[EXERCISE INPUTS]
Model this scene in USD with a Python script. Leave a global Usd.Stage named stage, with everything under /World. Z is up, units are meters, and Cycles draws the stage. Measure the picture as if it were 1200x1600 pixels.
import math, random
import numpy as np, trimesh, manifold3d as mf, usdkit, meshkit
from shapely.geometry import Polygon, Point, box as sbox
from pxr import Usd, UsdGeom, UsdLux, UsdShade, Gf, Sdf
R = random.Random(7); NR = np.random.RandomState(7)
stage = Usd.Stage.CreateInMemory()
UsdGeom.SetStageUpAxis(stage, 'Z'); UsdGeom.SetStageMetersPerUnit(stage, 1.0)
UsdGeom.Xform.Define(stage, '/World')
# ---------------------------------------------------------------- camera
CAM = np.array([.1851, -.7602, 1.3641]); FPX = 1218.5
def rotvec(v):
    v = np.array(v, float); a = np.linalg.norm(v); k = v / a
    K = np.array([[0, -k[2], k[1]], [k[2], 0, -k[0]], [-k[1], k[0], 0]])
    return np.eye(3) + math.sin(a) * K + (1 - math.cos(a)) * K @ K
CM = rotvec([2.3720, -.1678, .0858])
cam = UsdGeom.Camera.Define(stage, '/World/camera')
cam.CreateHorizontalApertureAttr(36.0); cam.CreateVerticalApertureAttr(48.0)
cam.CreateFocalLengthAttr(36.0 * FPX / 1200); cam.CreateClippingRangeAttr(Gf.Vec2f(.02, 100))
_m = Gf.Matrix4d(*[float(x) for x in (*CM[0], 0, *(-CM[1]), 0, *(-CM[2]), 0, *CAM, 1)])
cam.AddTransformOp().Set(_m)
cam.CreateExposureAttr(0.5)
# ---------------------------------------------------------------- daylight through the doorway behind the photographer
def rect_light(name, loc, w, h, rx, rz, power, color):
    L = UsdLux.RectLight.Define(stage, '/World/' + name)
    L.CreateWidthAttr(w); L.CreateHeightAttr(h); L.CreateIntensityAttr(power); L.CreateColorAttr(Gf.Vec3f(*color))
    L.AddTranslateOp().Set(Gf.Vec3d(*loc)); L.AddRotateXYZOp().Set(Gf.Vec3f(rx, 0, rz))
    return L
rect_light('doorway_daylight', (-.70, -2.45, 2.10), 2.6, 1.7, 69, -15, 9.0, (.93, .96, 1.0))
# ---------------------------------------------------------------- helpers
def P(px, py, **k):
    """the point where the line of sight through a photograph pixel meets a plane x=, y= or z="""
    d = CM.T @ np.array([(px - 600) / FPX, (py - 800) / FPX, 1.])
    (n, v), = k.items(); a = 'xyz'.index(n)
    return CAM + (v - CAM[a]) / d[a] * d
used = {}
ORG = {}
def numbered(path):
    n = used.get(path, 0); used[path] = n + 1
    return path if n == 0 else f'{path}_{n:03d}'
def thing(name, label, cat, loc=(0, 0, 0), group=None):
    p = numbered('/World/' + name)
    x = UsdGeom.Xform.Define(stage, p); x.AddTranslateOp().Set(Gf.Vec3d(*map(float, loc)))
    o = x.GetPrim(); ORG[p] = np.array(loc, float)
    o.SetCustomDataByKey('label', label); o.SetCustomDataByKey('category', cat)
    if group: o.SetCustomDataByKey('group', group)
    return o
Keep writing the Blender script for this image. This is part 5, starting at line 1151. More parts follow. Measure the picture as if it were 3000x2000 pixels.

[EXERCISE REQUIREMENTS]
Reproduce the entire listing word for word.

[FINISHED ANSWER]
Model this scene in USD with a Python script. Leave a global Usd.Stage named stage, with everything under /World. Z is up, units are meters, and Cycles draws the stage. Measure the picture as if it were 1200x1600 pixels.
import math, random
import numpy as np, trimesh, manifold3d as mf, usdkit, meshkit
from shapely.geometry import Polygon, Point, box as sbox
from pxr import Usd, UsdGeom, UsdLux, UsdShade, Gf, Sdf
R = random.Random(7); NR = np.random.RandomState(7)
stage = Usd.Stage.CreateInMemory()
UsdGeom.SetStageUpAxis(stage, 'Z'); UsdGeom.SetStageMetersPerUnit(stage, 1.0)
UsdGeom.Xform.Define(stage, '/World')
# ---------------------------------------------------------------- camera
CAM = np.array([.1851, -.7602, 1.3641]); FPX = 1218.5
def rotvec(v):
    v = np.array(v, float); a = np.linalg.norm(v); k = v / a
    K = np.array([[0, -k[2], k[1]], [k[2], 0, -k[0]], [-k[1], k[0], 0]])
    return np.eye(3) + math.sin(a) * K + (1 - math.cos(a)) * K @ K
CM = rotvec([2.3720, -.1678, .0858])
cam = UsdGeom.Camera.Define(stage, '/World/camera')
cam.CreateHorizontalApertureAttr(36.0); cam.CreateVerticalApertureAttr(48.0)
cam.CreateFocalLengthAttr(36.0 * FPX / 1200); cam.CreateClippingRangeAttr(Gf.Vec2f(.02, 100))
_m = Gf.Matrix4d(*[float(x) for x in (*CM[0], 0, *(-CM[1]), 0, *(-CM[2]), 0, *CAM, 1)])
cam.AddTransformOp().Set(_m)
cam.CreateExposureAttr(0.5)
# ---------------------------------------------------------------- daylight through the doorway behind the photographer
def rect_light(name, loc, w, h, rx, rz, power, color):
    L = UsdLux.RectLight.Define(stage, '/World/' + name)
    L.CreateWidthAttr(w); L.CreateHeightAttr(h); L.CreateIntensityAttr(power); L.CreateColorAttr(Gf.Vec3f(*color))
    L.AddTranslateOp().Set(Gf.Vec3d(*loc)); L.AddRotateXYZOp().Set(Gf.Vec3f(rx, 0, rz))
    return L
rect_light('doorway_daylight', (-.70, -2.45, 2.10), 2.6, 1.7, 69, -15, 9.0, (.93, .96, 1.0))
# ---------------------------------------------------------------- helpers
def P(px, py, **k):
    """the point where the line of sight through a photograph pixel meets a plane x=, y= or z="""
    d = CM.T @ np.array([(px - 600) / FPX, (py - 800) / FPX, 1.])
    (n, v), = k.items(); a = 'xyz'.index(n)
    return CAM + (v - CAM[a]) / d[a] * d
used = {}
ORG = {}
def numbered(path):
    n = used.get(path, 0); used[path] = n + 1
    return path if n == 0 else f'{path}_{n:03d}'
def thing(name, label, cat, loc=(0, 0, 0), group=None):
    p = numbered('/World/' + name)
    x = UsdGeom.Xform.Define(stage, p); x.AddTranslateOp().Set(Gf.Vec3d(*map(float, loc)))
    o = x.GetPrim(); ORG[p] = np.array(loc, float)
    o.SetCustomDataByKey('label', label); o.SetCustomDataByKey('category', cat)
    if group: o.SetCustomDataByKey('group', group)
    return o
Keep writing the Blender script for this image. This is part 5, starting at line 1151. More parts follow. Measure the picture as if it were 3000x2000 pixels.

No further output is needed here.